%%
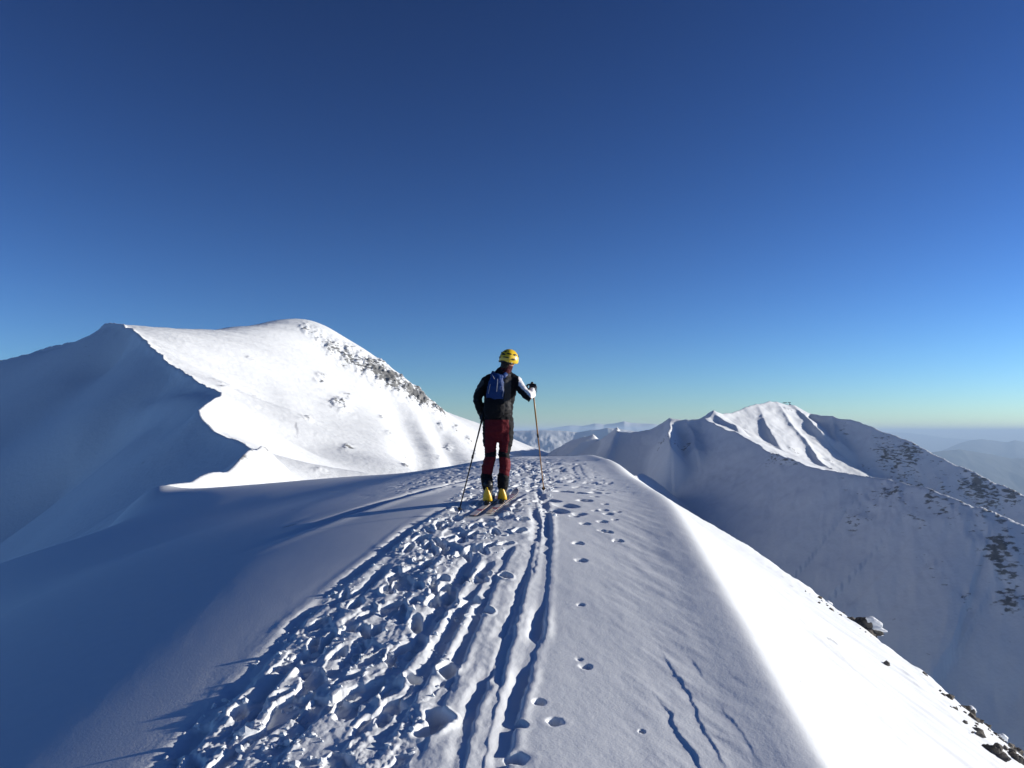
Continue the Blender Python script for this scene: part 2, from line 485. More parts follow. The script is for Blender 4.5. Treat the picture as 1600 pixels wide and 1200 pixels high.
    z += 0.22 * np.exp(-(((x - k[0]) / 0.9) ** 2 + ((y - k[1]) / 1.2) ** 2))
    z += 0.05 * fbm(x * .18, y * .14, 3, 95) * .6 * sstep(20, 34, np.hypot(x, y)) * (1 - sstep(-2, 2, x - 1))
    # packed platform under the skis
    for (bx, by, dx, dy) in SKIS:
        u_, v_ = (x - bx) * dx + (y - by) * dy, (x - bx) * dy - (y - by) * dx
        mk = (1 - sstep(.07, .13, np.abs(v_))) * sstep(-.98, -.80, u_) * (1 - sstep(.85, 1.05, u_))
        z = z * (1 - mk) - .018 * mk
    return z

def gz(x, y):
    """height of the finished ridge mesh at one spot"""
    a = (math.degrees(math.atan2(x, y)) + 40) / 80 * (len(azn) - 1)
    i = int(np.searchsorted(dd_, y)) - 1
    j = int(a)
    f, g = (y - dd_[i]) / (dd_[i + 1] - dd_[i]), a - j
    return float((Znear[i, j] * (1 - g) + Znear[i, j + 1] * g) * (1 - f) + (Znear[i + 1, j] * (1 - g) + Znear[i + 1, j + 1] * g) * f)

def near_height(x, y):
    zb = near_base(x, y)
    return zb + near_detail(x, y, zb)

snow_near = snow_material('snow_near', 70.0, 0.0018)
az = azn = np.radians(np.linspace(-40, 40, 1050))
d1 = np.exp(np.linspace(math.log(3.0), math.log(13), 640))
d2 = np.exp(np.linspace(math.log(13), math.log(110), 210))[1:]
dd_ = np.concatenate([d1, d2])
A, D = np.meshgrid(az, dd_)
X, Y = D * np.tan(A), D.copy()
Znear = near_height(X, Y)
Znear -= 3.0 * (np.maximum(0, np.hypot(X, Y) - 56) / 14) ** 2
ridge = grid_mesh('snow_ridge', X, Y, Znear, snow_near)
ridge['kind'] = 'structure'

# bright crest running on behind and beside the camera (coarser, joins the ridge below the frame)
gx = np.concatenate([np.linspace(-70, -8, 40), np.linspace(-7.7, 7.7, 110), np.linspace(8, 30, 24)])
gy = np.concatenate([np.linspace(-40, -4, 30), np.linspace(-3.7, 3.0, 60)])
GX, GY = np.meshgrid(gx, gy)
GZ = near_base(GX, np.maximum(GY, -12)) + np.minimum(0, GY + 12) * .3
back = grid_mesh('snow_crest', GX, GY, GZ + 0.012 * fbm(GX * 1.1, GY * .5, 3, 21), snow_near)
back['kind'] = 'structure'

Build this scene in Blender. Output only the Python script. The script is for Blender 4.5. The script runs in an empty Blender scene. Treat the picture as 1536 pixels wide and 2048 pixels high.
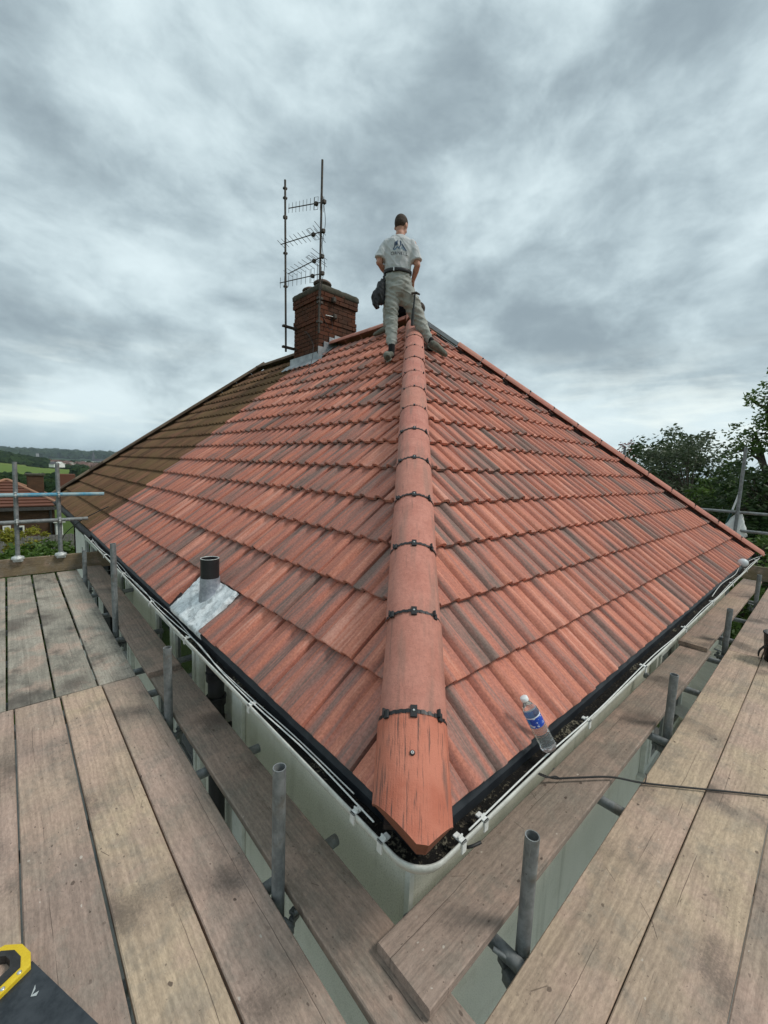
import bpy, bmesh, math, random
from mathutils import Vector, Matrix, Euler, noise
from mathutils.bvhtree import BVHTree
random.seed(7)
SC = bpy.context.scene
COL = SC.collection
# ------------------------------------------------------------------ camera
CAM = Vector((-0.86474, -0.72445, 1.08561))
cR = Vector((0.738, -0.674, 0.0393)); cU = Vector((0.0451, 0.1073, 0.9932)); cW = Vector((0.6733, 0.7312, -0.1089))
cW.normalize(); cR = (cR - cW * cR.dot(cW)).normalized(); cU = cR.cross(cW).normalized()
cd = bpy.data.cameras.new('camera'); cam = bpy.data.objects.new('camera', cd); COL.objects.link(cam)
cd.sensor_fit = 'HORIZONTAL'; cd.sensor_width = 36.0; cd.lens = 824.6 / 1536 * 36.0
cd.clip_start = 0.02; cd.clip_end = 30000
cam.matrix_world = Matrix(((cR.x, cU.x, -cW.x, CAM.x), (cR.y, cU.y, -cW.y, CAM.y), (cR.z, cU.z, -cW.z, CAM.z), (0, 0, 0, 1)))
SC.camera = cam
# ------------------------------------------------------------------ render settings
SC.render.engine = 'CYCLES'
SC.cycles.use_denoising = True
SC.cycles.max_bounces = 8; SC.cycles.transparent_max_bounces = 12
SC.cycles.volume_bounces = 0
SC.view_settings.view_transform = 'Standard'; SC.view_settings.look = 'None'
SC.view_settings.gamma = 1.0; SC.view_settings.exposure = 0.5; SC.view_settings.use_curve_mapping = False

# ------------------------------------------------------------------ node helper
class NT:
    def __init__(s, tree):
        s.t = tree; s.n = tree.nodes; s.l = tree.links
    def new(s, typ, **kw):
        nd = s.n.new(typ)
        for k, v in kw.items(): setattr(nd, k, v)
        return nd
    def put(s, sock, v):
        if v is None: return
        if isinstance(v, bpy.types.NodeSocket): s.l.new(v, sock)
        else:
            if isinstance(v, (tuple, list)) and sock.type == 'RGBA' and len(v) == 3: v = (*v, 1)
            sock.default_value = v
    def math(s, op, a, b=None, c=None, clamp=False):
        nd = s.new('ShaderNodeMath', operation=op, use_clamp=clamp)
        for i, v in enumerate((a, b, c)): s.put(nd.inputs[i], v)
        return nd.outputs[0]
    def vmath(s, op, a, b=None):
        nd = s.new('ShaderNodeVectorMath', operation=op)
        s.put(nd.inputs[0], a); s.put(nd.inputs[1], b)
        return nd.outputs['Value' if op in ('DOT_PRODUCT', 'LENGTH') else 'Vector']
    def noise(s, vec, scale=1, detail=4, rough=.55, out='Fac', dist=0):
        nd = s.new('ShaderNodeTexNoise'); s.put(nd.inputs['Vector'], vec)
        nd.inputs['Scale'].default_value = scale; nd.inputs['Detail'].default_value = detail
        nd.inputs['Roughness'].default_value = rough; nd.inputs['Distortion'].default_value = dist
        return nd.outputs[out]
    def voronoi(s, vec, scale=1, out='Distance', feature='F1'):
        nd = s.new('ShaderNodeTexVoronoi', feature=feature); s.put(nd.inputs['Vector'], vec)
        nd.inputs['Scale'].default_value = scale
        return nd.outputs[out]
    def white(s, v, out='Value'):
        nd = s.new('ShaderNodeTexWhiteNoise', noise_dimensions='1D'); s.put(nd.inputs['W'], v)
        return nd.outputs[out]
    def mix(s, f, a, b, blend='MIX'):
        nd = s.new('ShaderNodeMix', data_type='RGBA', blend_type=blend)
        s.put(nd.inputs[0], f); s.put(nd.inputs[6], a); s.put(nd.inputs[7], b)
        return nd.outputs[2]
    def ramp(s, f, lo, hi, a=0.0, b=1.0):
        nd = s.new('ShaderNodeMapRange', interpolation_type='SMOOTHSTEP')
        for i, v in enumerate((f, lo, hi, a, b)): s.put(nd.inputs[i], v)
        return nd.outputs[0]
    def colramp(s, f, stops):
        nd = s.new('ShaderNodeValToRGB'); e = nd.color_ramp.elements
        while len(e) < len(stops): e.new(.5)
        for el, (p, c) in zip(e, stops): el.position = p; el.color = (*c, 1)
        s.put(nd.inputs[0], f); return nd.outputs[0]
    def coord(s, out='Object'): return s.new('ShaderNodeTexCoord').outputs[out]
    def rnd(s): return s.new('ShaderNodeObjectInfo').outputs['Random']
    def attr(s, name):
        return s.new('ShaderNodeAttribute', attribute_name=name).outputs['Fac']
    def island(s): return s.new('ShaderNodeNewGeometry').outputs['Random Per Island']
    def sep(s, v):
        nd = s.new('ShaderNodeSeparateXYZ'); s.put(nd.inputs[0], v); return nd.outputs
    def comb(s, x=0., y=0., z=0.):
        nd = s.new('ShaderNodeCombineXYZ')
        for i, v in enumerate((x, y, z)): s.put(nd.inputs[i], v)
        return nd.outputs[0]
    def bump(s, h, strength=.3, dist=.01):
        nd = s.new('ShaderNodeBump'); s.put(nd.inputs['Height'], h)
        nd.inputs['Strength'].default_value = strength; nd.inputs['Distance'].default_value = dist
        return nd.outputs[0]

def material(name, color=None, rough=.7, metal=0., build=None, spec=.35, **extra):
    m = bpy.data.materials.new(name); m.use_nodes = True
    t = NT(m.node_tree); b = m.node_tree.nodes['Principled BSDF']
    b.inputs['Roughness'].default_value = rough; b.inputs['Metallic'].default_value = metal
    b.inputs['Specular IOR Level'].default_value = spec
    if color: b.inputs['Base Color'].default_value = (*color, 1)
    for k, v in extra.items(): b.inputs[k.replace('_', ' ')].default_value = v
    if build:
        res = build(t)
        for k, v in res.items(): t.put(b.inputs[k], v)
    return m

def mottle(c1, c2, scale=8, rough=.7, metal=0., bumpv=.2, fine=120, bd=.004, spec=.35, fineamt=.25):
    def bld(t):
        v = t.vmath('ADD', t.coord(), t.comb(t.math('MULTIPLY', t.rnd(), 37.0), t.math('MULTIPLY', t.rnd(), 11.0)))
        n = t.noise(v, scale, 5, .6); f = t.noise(v, fine, 3)
        c = t.mix(t.ramp(n, .32, .68), c1, c2)
        c = t.mix(fineamt, c, t.mix(f, (0, 0, 0), (1, 1, 1)), 'OVERLAY')
        return {'Base Color': c, 'Normal': t.bump(t.math('ADD', f, t.math('MULTIPLY', n, .6)), bumpv, bd)}
    return lambda name: material(name, rough=rough, metal=metal, build=bld, spec=spec)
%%
Exercise task.
Write out nothing but the lines from the start of the data through the line with "return float((Znear[i, j]". Leave out the pictures.

Exercise response.
Continue the Blender Python script for this scene: part 2, from line 485. More parts follow. The script is for Blender 4.5. Treat the picture as 1600 pixels wide and 1200 pixels high.
    z += 0.22 * np.exp(-(((x - k[0]) / 0.9) ** 2 + ((y - k[1]) / 1.2) ** 2))
    z += 0.05 * fbm(x * .18, y * .14, 3, 95) * .6 * sstep(20, 34, np.hypot(x, y)) * (1 - sstep(-2, 2, x - 1))
    # packed platform under the skis
    for (bx, by, dx, dy) in SKIS:
        u_, v_ = (x - bx) * dx + (y - by) * dy, (x - bx) * dy - (y - by) * dx
        mk = (1 - sstep(.07, .13, np.abs(v_))) * sstep(-.98, -.80, u_) * (1 - sstep(.85, 1.05, u_))
        z = z * (1 - mk) - .018 * mk
    return z

def gz(x, y):
    """height of the finished ridge mesh at one spot"""
    a = (math.degrees(math.atan2(x, y)) + 40) / 80 * (len(azn) - 1)
    i = int(np.searchsorted(dd_, y)) - 1
    j = int(a)
    f, g = (y - dd_[i]) / (dd_[i + 1] - dd_[i]), a - j
    return float((Znear[i, j] * (1 - g) + Znear[i, j + 1] * g) * (1 - f) + (Znear[i + 1, j] * (1 - g) + Znear[i + 1, j + 1] * g) * f)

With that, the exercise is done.